Examining Difficult Passages Concerning Eternal Security -- By: Richard A. Seymour

Journal: Chafer Theological Seminary Journal
Volume: CTSJ 14:1 (Spring 2009)
Article: Examining Difficult Passages Concerning Eternal Security
Author: Richard A. Seymour

Examining Difficult Passages Concerning Eternal Security1

Richard A. Seymour

Richard Seymour has taught in Bible schools and colleges for over thirty years, and currently serves on the faculty of Frontier School of the Bible in Wyoming. Professor Seymour is the founder and president of Clarity Ministries International and Integrity Press. Dick is the author of several books and numerous articles and pamphlets on the Bible and Christianity. He and his wife, Kathy, have two children and reside in LaGrange, Wyoming. You may contact Richard at [email protected]

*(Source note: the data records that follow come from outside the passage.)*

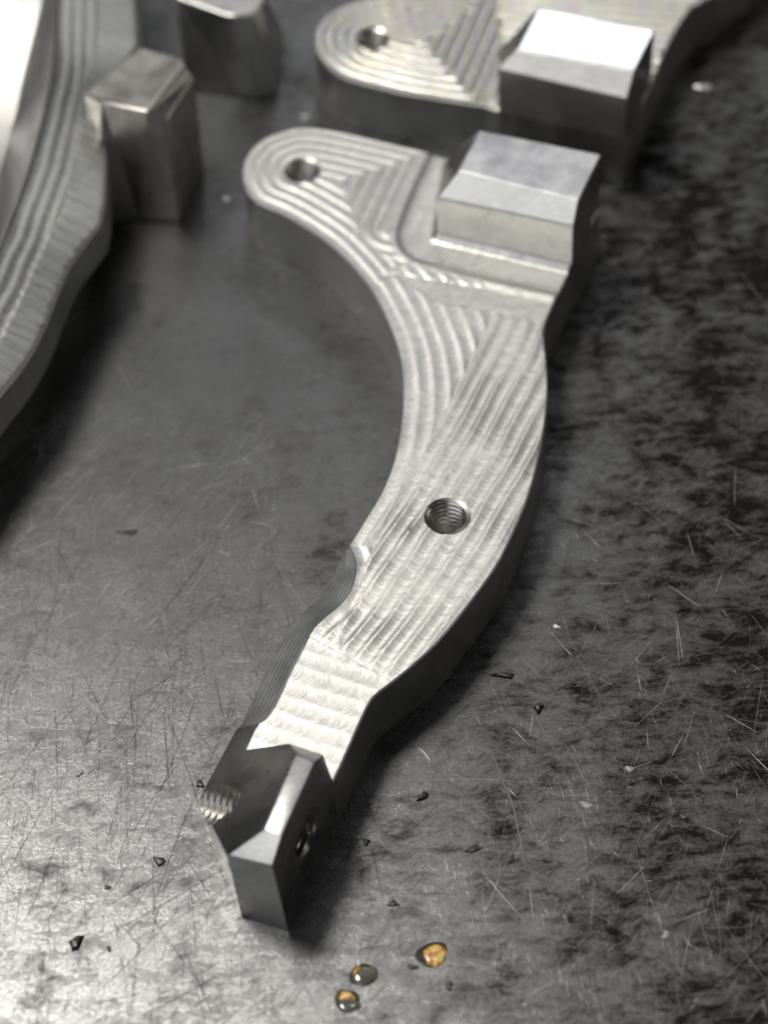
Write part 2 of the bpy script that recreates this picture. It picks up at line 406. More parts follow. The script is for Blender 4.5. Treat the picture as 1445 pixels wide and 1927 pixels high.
scratches('bright_scratch_marks', 900, 1.0, 18, 0.03, 0.09, M_SCB, 6, 0.014, [math.radians(50), math.radians(58), math.radians(42)], (-40, 520, 760, 1560), .2, .85)
scratches('cross_scratch_marks', 260, 1.0, 12, 0.04, 0.10, M_SCB, 8, 0.0135, [math.radians(75), math.radians(125), math.radians(40)], (900, 1480, 900, 1960), .3, .8)
scratches('dark_scratch_marks', 1700, 1.0, 12, 0.05, 0.13, M_SCD, 4, 0.0115, D1)
scratches('long_dark_scratch_marks', 130, 10, 50, 0.06, 0.14, M_SCD, 9, 0.0125, [math.radians(46), math.radians(60), math.radians(100)], (-40, 760, 1050, 1960), .2, .8)

# ------------------------------------------------------------------ main bracket
ZT = 14.0
inner_px = [(482.5, 381), (501.6, 390), (529, 400), (573, 425), (621, 459), (655, 492), (690, 533), (712, 570), (728, 604), (746, 648), (755, 693), (758, 749),
            (753, 806), (743, 859), (729.5, 899), (713, 935), (690, 972), (655.4, 1028)]
notch_px = [(655.4, 1028), (666.6, 1048.6), (669.6, 1074.7), (659, 1112), (640.5, 1138), (607, 1164.4), (584.4, 1187), (569.5, 1220.5), (547, 1261.6), (521, 1321),
            (502, 1351), (481.7, 1362.5), (461, 1411)]
outer_px = [(626.5, 1471), (646, 1430), (674, 1366), (694.7, 1321), (707.7, 1306.4), (737.6, 1284), (793.7, 1239), (831, 1202), (887, 1131), (935.7, 1063.5), (962, 1010),
            (985, 957), (998.6, 920), (1015, 852), (1025, 799), (1030.9, 733), (1028.5, 683), (1022.5, 633), (1024, 609), (1045.6, 561), (1079, 491)]
lug_px = [(845, 296), (790, 284), (740, 272), (700, 263), (660, 253.4), (605, 243), (573, 240.7), (548, 243), (519, 252), (497, 261), (476, 277), (460, 299.6), (455.5, 323.5),
          (457, 344), (466.6, 366.5), (482.5, 381)]
inner = P2(chaikin(inner_px, 2), ZT); notch = P2(chaikin(notch_px, 1), ZT); outer = P2(chaikin(outer_px, 1), ZT); lug = P2(chaikin(lug_px, 2), ZT)
# block corners
bz = 30.0
TBL, TBR, TFR, TFL = P(900.8, 244.6, bz), P(1131, 291, bz), P(1088.6, 377, bz), P(862, 321, bz)
MFR = P(1079.5, 426, 26)
def on_plane3(px, py, a, b_, c):
    n = np.cross(b_-a, c-a); d = FW*FP+RP*(px-722.5)+DP*(py-963.5); return CAM+((a-CAM)@n)/(d@n)*d
MFL = on_plane3(821, 372, TFL, TFR, MFR)
back_r = TBR[:2]
outline = np.vstack([inner, notch[1:], outer, back_r[None], np.array([[TBL[0]-6, TBL[1]+0.0]])*0+P(849, 297, ZT)[None, :2], lug[1:-1]])
hole_c = P(841.5, 971, ZT)[:2]; hole_r = 87/2/9.72
lug_hole = P(569.5, 320.5, ZT)[:2]; lug_r = 70/2/8.55
dwn = P(1088.6, 377, bz)-P(1131, 291, bz)
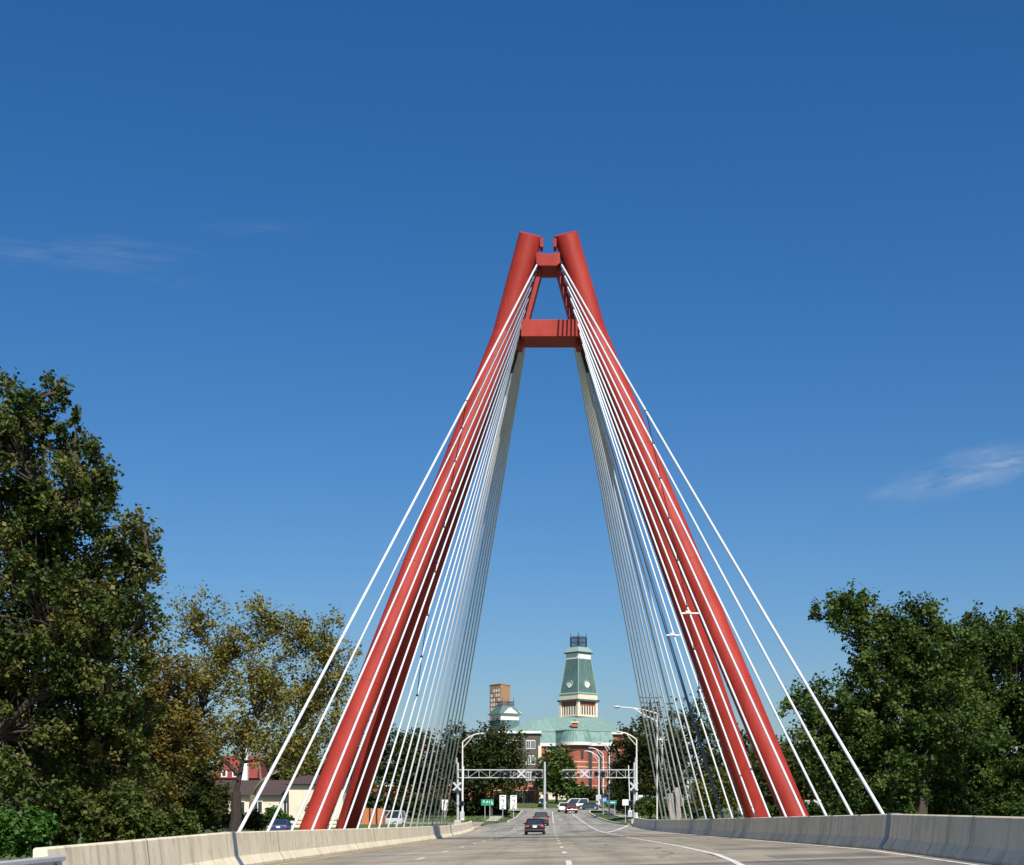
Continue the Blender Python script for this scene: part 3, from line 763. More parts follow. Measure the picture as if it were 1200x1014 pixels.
    if kind == 'pickup':
        t = MB().box(T(0, e+.0, belt-.22), (W*.72, .04, .42), rz).build('tailgate', body_m, o, bevel=.02)
        MB().box(T(0, e-.03, belt-.12), (.28, .03, .07), rz).build('handle', M['black'], t)
        bd = MB().box(T(0, e+1.02, belt+.045), (W*.84, 1.85, .03), rz).build('bed_liner', M['black'], o)
        for s in (-1, 1): MB().box(T(s*(W/2-.07), e+1.02, belt+.06), (.10, 1.9, .08), rz).build('bed_rail', body_m, o)
    else:
        MB().box(T(0, e+.02, belt-.06), (.5, .05, .06), rz).build('badge_strip', M['chrome'], o)
    return o
navy = paint('paint_navy', (.006, .008, .014)); maroon = paint('paint_maroon', (.085, .007, .014)); whitep = paint('paint_white', (.72, .72, .71))
dkgrey = paint('paint_charcoal', (.02, .023, .028)); blue = paint('paint_blue', (.02, .045, .16)); lblue = paint('paint_light_blue', (.24, .33, .45)); slate = paint('paint_slate', (.04, .06, .075))
def car_at(label, kind, px, Y, m, rz=0.0, zf=None, **k):
    x = X(px, Y); vehicle(label, kind, (x, Y, (road_z(x, Y) if zf is None else zf(x, Y))+.01), rz, m, 'car' if kind not in ('pickup', 'van') else {'pickup': 'pickup_truck', 'van': 'van'}[kind], **k)
car_at('dark navy sedan with red tail lights driving away, nearest on the road', 'sedan', 627, 141, navy)
car_at('dark charcoal suv driving just ahead of the navy sedan', 'suv', 634, 194, dkgrey, R(1))
car_at('maroon pickup truck with chrome bumper waiting at the far junction', 'pickup', 669.3, 272, maroon, R(2))
car_at('white suv driving towards us left of the maroon pickup', 'suv', 660.5, 284, whitep, R(176))
car_at('white van crossing the far junction behind the maroon pickup', 'van', 674, 303, whitep, R(95))
car_at('dark slate sedan crossing the far junction on the right', 'sedan', 690.5, 300, slate, R(78))
car_at('dark teal grey suv waiting behind the signal pole at the far junction', 'suv', 636.5, 318, paint('paint_teal', (.015, .04, .045)), R(178), zf=terr_z)
lot = 'cars parked left of the bridge'
car_at('dark parked car among the trees left of the bridge', 'sedan', 174, 150, dkgrey, R(70), zf=terr_z, group=lot)
car_at('pale blue parked car among the trees left of the bridge', 'sedan', 189, 148, lblue, R(64), zf=terr_z, group=lot)
car_at('blue parked car in front of the cream building door', 'sedan', 329, 150, blue, R(4), zf=lambda x, y: Z(978, y), group=lot)
car_at('grey white delivery van parked behind a brick wall left of the pylon', 'van', 451, 200, paint('paint_grey', (.42, .45, .48)), R(80), zf=lambda x, y: terr_z(x, y)+.2, group=lot)

# ------------------------------------------------------------------ courthouse with clock tower
Yc = 450.0; S = Yc/F
cx, cy = X(678.2, Yc), Yc
gz = terr_z(cx, cy)
ch = thing('courthouse', 'courthouse with green copper roofs and a tapering clock tower with iron cresting', 'courthouse', (cx, cy, gz))
rz = R(43); c_, s_ = math.cos(rz), math.sin(rz)
def TW(x, y, z): return (cx + x*c_ - y*s_, cy + 4 + x*s_ + y*c_, z)
def zc(py): return Z(py, Yc)
w0 = 4.0
# brick belfry core, corner piers, arches and stone mullions
MB().frustum(cx, cy+4, zc(862), zc(821.5), w0-.45, w0-.45, w0-.45, w0-.45, rz).build('tower_core', M['brick'], ch)
bs = MB()
for sx in (-1, 1):
    for sy in (-1, 1):
        p = TW(sx*(w0-.35), sy*(w0-.35), 0); bs.box((p[0], p[1], (zc(840)+zc(821.5))/2), (.75, .75, zc(821.5)-zc(840)), rz)
bs.build('corner_pier', M['stone'], ch)
for face in range(4):
    fa = rz + face*math.pi/2; fc, fs = math.cos(fa), math.sin(fa)
    def FP(u, out, z): return (cx + u*fc + (w0-.45+out)*fs, cy+4 + u*fs - (w0-.45+out)*fc, z)
    pn = MB(); dk = MB()
    for k in range(6):
        u = -2.6 + k*1.04
        p = FP(u, .08, (zc(839)+zc(827))/2)
        pn.box(p, (.42, .3, zc(827)-zc(839)), fa)
    p = FP(0, .1, zc(838.6)); pn.box(p, (6.2, .4, .55), fa)
    for k in range(5):
        u = -2.08 + k*1.04
        p = FP(u, .02, (zc(838)+zc(827.5))/2); dk.box(p, (.6, .1, zc(827.5)-zc(838)), fa)
        n = len(dk.v); q = FP(u, .05, zc(827.3)); dk.disc(q, .3, (fs, -fc, 0), .06, 12)
    pn.build('mullion', M['stone'], ch); dk.build('louvre', M['glass'], ch)
    # clock on this face of the mansard
    q = Vector(FP(0, -.25, zc(801.6)))
    nrm = Vector((fs, -fc, .12)).normalized()
    ck = MB().disc(q, 1.05, nrm, .7, 24).build('clock', M['stone'], ch)
    MB().disc(q + nrm*.36, .82, nrm, .06, 24).build('clock_face', M['white'], ck)
    hb = MB(); upv = Vector((0, 0, 1)); side_ = nrm.cross(upv)
    hb.bar(q + nrm*.41, q + nrm*.41 + upv*.35 + side_*.35, .09); hb.bar(q + nrm*.41, q + nrm*.41 - upv*.25 + side_*.6, .07)
    hb.build('clock_hand', M['black'], ck)
    db = MB(); 
    for a in np.linspace(-.2, math.pi+.2, 9):
        a2 = a + (math.pi+.4)/8
        if a2 > math.pi+.3: break
        f = lambda t: q + nrm*.15 + side_*(-math.cos(t))*1.2 + upv*math.sin(t)*1.2
        db.bar(f(a), f(a2), .7, .25)
    db.build('clock_hood', M['copper_edge'], ck)
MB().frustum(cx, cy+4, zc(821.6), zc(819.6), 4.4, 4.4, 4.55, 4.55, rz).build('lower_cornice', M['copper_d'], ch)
MB().frustum(cx, cy+4, zc(819.6), zc(813), 3.95, 3.95, 4.0, 4.0, rz).build('stone_band', M['stone'], ch)
MB().frustum(cx, cy+4, zc(813), zc(811.4), 4.2, 4.2, 4.0, 4.0, rz).build('upper_cornice', M['copper_edge'], ch)
rings = []
for py, hw in ((811.4, 3.80), (804, 3.60), (792, 3.22), (781, 2.88), (771.4, 2.62)):
    rings.append([TW(x*hw, y*hw, zc(py)) for x, y in ((-1,-1),(1,-1),(1,1),(-1,1))])
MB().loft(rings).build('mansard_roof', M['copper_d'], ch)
hp = MB()
for i in range(4): hp.tube([rings[k][i] for k in range(5)], .14, 6)
hp.build('hip_trim', M['copper_edge'], ch)
MB().frustum(cx, cy+4, zc(771.4), zc(764.5), 2.55, 2.55, 2.62, 2.62, rz).build('white_band', M['white'], ch)
MB().frustum(cx, cy+4, zc(764.6), zc(763.4), 2.9, 2.9, 3.25, 3.25, rz).build('eave', M['copper_d'], ch)
MB().frustum(cx, cy+4, zc(763.4), zc(757), 3.25, 3.25, 1.9, 1.9, rz).build('cap_roof', M['copper_edge'], ch)
ib = MB(); hw = 1.62; zb_, zt_ = zc(757.2), zc(745.5)
for sx, sy in ((-1,-1),(1,-1),(1,1),(-1,1)):
    p = TW(sx*hw, sy*hw, 0); ib.box((p[0], p[1], (zb_+zt_)/2), (.3, .3, zt_-zb_), rz); ib.tube([(p[0], p[1], zt_), (p[0], p[1], zc(739.5))], [.14, .03], 6)
for k in range(4):
    a = TW(*[(-hw,-hw),(hw,-hw),(hw,hw),(-hw,hw)][k], 0); b_ = TW(*[(hw,-hw),(hw,hw),(-hw,hw),(-hw,-hw)][k], 0)
    for zz in (zb_+.2, (zb_+zt_)/2, zt_-.1): ib.bar((a[0], a[1], zz), (b_[0], b_[1], zz), .14)
    for j in range(1, 8):
        t = j/8; q = (a[0]+(b_[0]-a[0])*t, a[1]+(b_[1]-a[1])*t); ib.tube([(q[0], q[1], zb_), (q[0], q[1], zt_+.35)], .085, 5)
ib.build('iron_cresting', M['iron'], ch)
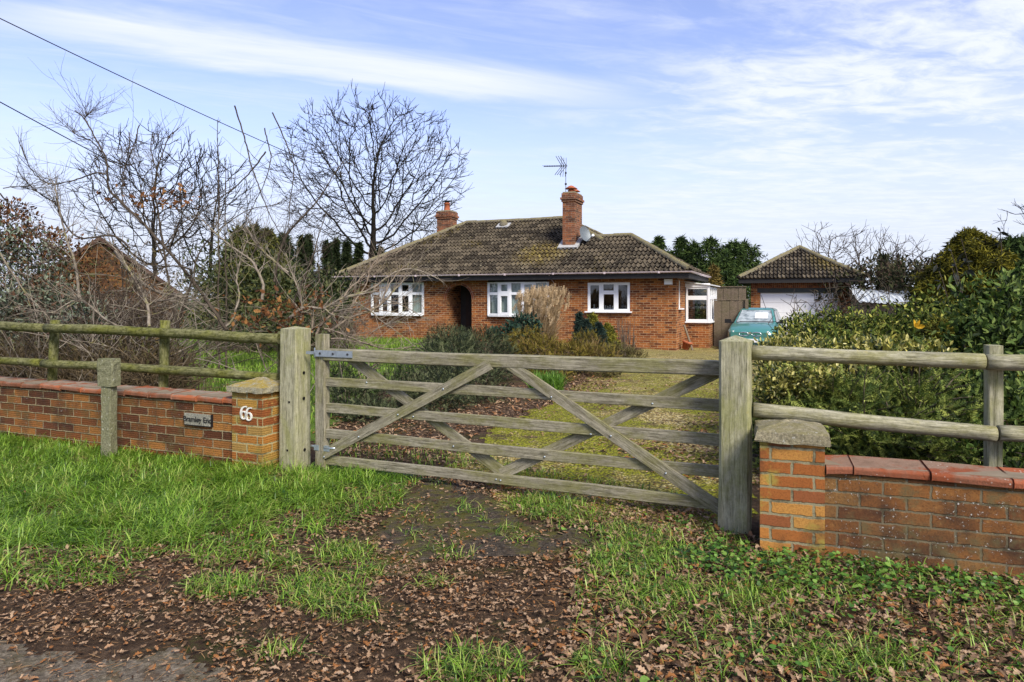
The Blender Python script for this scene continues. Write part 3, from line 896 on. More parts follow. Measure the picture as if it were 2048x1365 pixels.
wall_panel(mb, lambda u, z: HP(u, 4.6, z), 0, 1.0, -.4, 2.2, [])
wall_panel(mb, lambda v, z: HP(1.0, v, z), 4.6, VD, -.4, 2.2, [])
for (a, b, c, d_) in (W3, W2, W1):
    for u in (a, b): mb.poly([HP(u, 0, c), HP(u, .12, c), HP(u, .12, d_), HP(u, 0, d_)], [(0, c), (.12, c), (.12, d_), (0, d_)])
# flank window reveals
for v in (.62, 1.0): mb.poly([HP(0, v, 1.15), HP(.1, v, 1.15), HP(.1, v, 2.05), HP(0, v, 2.05)], [(0, 1.15), (.1, 1.15), (.1, 2.05), (0, 2.05)])
# arch spandrels and the recessed porch
ac, ar = (AR[0] + AR[1]) / 2, (AR[1] - AR[0]) / 2; az0 = AR[3] - ar
for k in range(16):
    t0, t1 = math.pi * k / 16, math.pi * (k+1) / 16
    p0, p1 = (ac - math.cos(t0)*ar, az0 + math.sin(t0)*ar), (ac - math.cos(t1)*ar, az0 + math.sin(t1)*ar)
    q = [p0, p1, (p1[0], AR[3]), (p0[0], AR[3])]
    mb.poly([HP(u, 0, z) for u, z in q], q)
    mb.poly([HP(p0[0], 0, p0[1]), HP(p1[0], 0, p1[1]), HP(p1[0], .24, p1[1]), HP(p0[0], .24, p0[1])], [(0, k*.1), (0, k*.1+.1), (.24, k*.1+.1), (.24, k*.1)])
for u in (AR[0], AR[1]):
    mb.poly([HP(u, 0, -.3), HP(u, 1.15, -.3), HP(u, 1.15, 2.15), HP(u, 0, 2.15)] if u == AR[1] else [HP(u, 0, -.3), HP(u, .24, -.3), HP(u, .24, 2.15), HP(u, 0, 2.15)],
            [(0, -.3), (1.15, -.3), (1.15, 2.15), (0, 2.15)] if u == AR[1] else [(0, -.3), (.24, -.3), (.24, 2.15), (0, 2.15)])
mb.build('wall', M['house_brick'], house)
mb = MB()
for k in range(18):       # ring of bricks round the arch, 4 mm proud
    t0, t1 = math.pi * k / 18, math.pi * (k+1) / 18
    q = [(ac - math.cos(t)*r_, az0 + math.sin(t)*r_) for t, r_ in ((t0, ar), (t1, ar), (t1, ar+.12), (t0, ar+.12))]
    mb.poly([HP(u, -.004, z) for u, z in q], [(0, k*.087), (0, k*.087+.087), (.12, k*.087+.087), (.12, k*.087)])
mb.build('arch_ring', M['soldier'], house)
mb = MB(); hbox(mb, 5.6, AR[1]-.002, 1.15, 1.2, -.3, 2.15); hbox(mb, 5.6, 5.65, .24, 1.15, -.3, 2.15); hbox(mb, 5.6, AR[0]-.004, .235, .25, -.3, 2.15)
mb.build('porch_lining', M['dark_room'], house)
mb = MB(); hbox(mb, 6.75, 7.75, 1.08, 1.14, -.2, 1.98); dr = mb.build('front_door', plain('dark oak door', (.03, .018, .012), .5, .3), house, bevel=.004)
mb = MB()
for (u0, u1, z0, z1) in ((6.85, 7.2, .1, .85), (7.3, 7.65, .1, .85), (6.85, 7.2, 1.0, 1.8), (7.3, 7.65, 1.0, 1.8)): hbox(mb, u0, u1, 1.065, 1.08, z0, z1)
mb.build('door_panel', plain('dark oak panel', (.022, .013, .009), .5, .3), dr)
mb = MB(); hbox(mb, 6.82, 6.86, 1.03, 1.08, .92, 1.02); mb.build('handle', M['galv'], dr)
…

There are more than a few passages in Scripture that at first glance seem to indicate that a saved person may lose his salvation if he does not meet certain conditions. Though these verses have raised anxiety in many students of the Bible, a careful examination of each context will quickly dispel misunderstandings. With total confidence that the Scriptures are not contradictory, we will examine a number of puzzling and thought-provoking passages.

Important Passages To Examine

Matthew 7:13-14

Enter by the narrow gate; for wide is the gate and broad is the way that leads to destruction, and there are many who go in by it. Because narrow is the gate and difficult is the way which leads to life, and there are few who find it.2

The assumption that some draw from these two verses is that the “narrow gate” and “difficult way” are strict paths that lead to Heaven. They claim the path signifies a holy life. If you walk on that narrow way—and are careful not to step off it—you will eventually be saved. Of course, if you step off that narrow path of a holy life, you either lose your salvation or demonstrate that you have not yet been saved.

It is amazing how much can be read into a passage of Scripture when we allow our imaginations to run wild. But when we carefully compare Scripture with Scripture, such erroneous interpretations do not develop. For instance, Jesus said in John 10:9, “I am the door. If anyone enters by Me, he will be saved, and will go in and out and find pasture.” So the gate or door is Christ Himself. He is the gate because He is the only entrance into God’s Heaven—there is no other way. In fact, Jesus developed this same thought even further in John 10:1: “Most assuredly, I say to you, he who does not enter the sheepfold by the door, but climbs up some other way, the same is a thief and a robber.”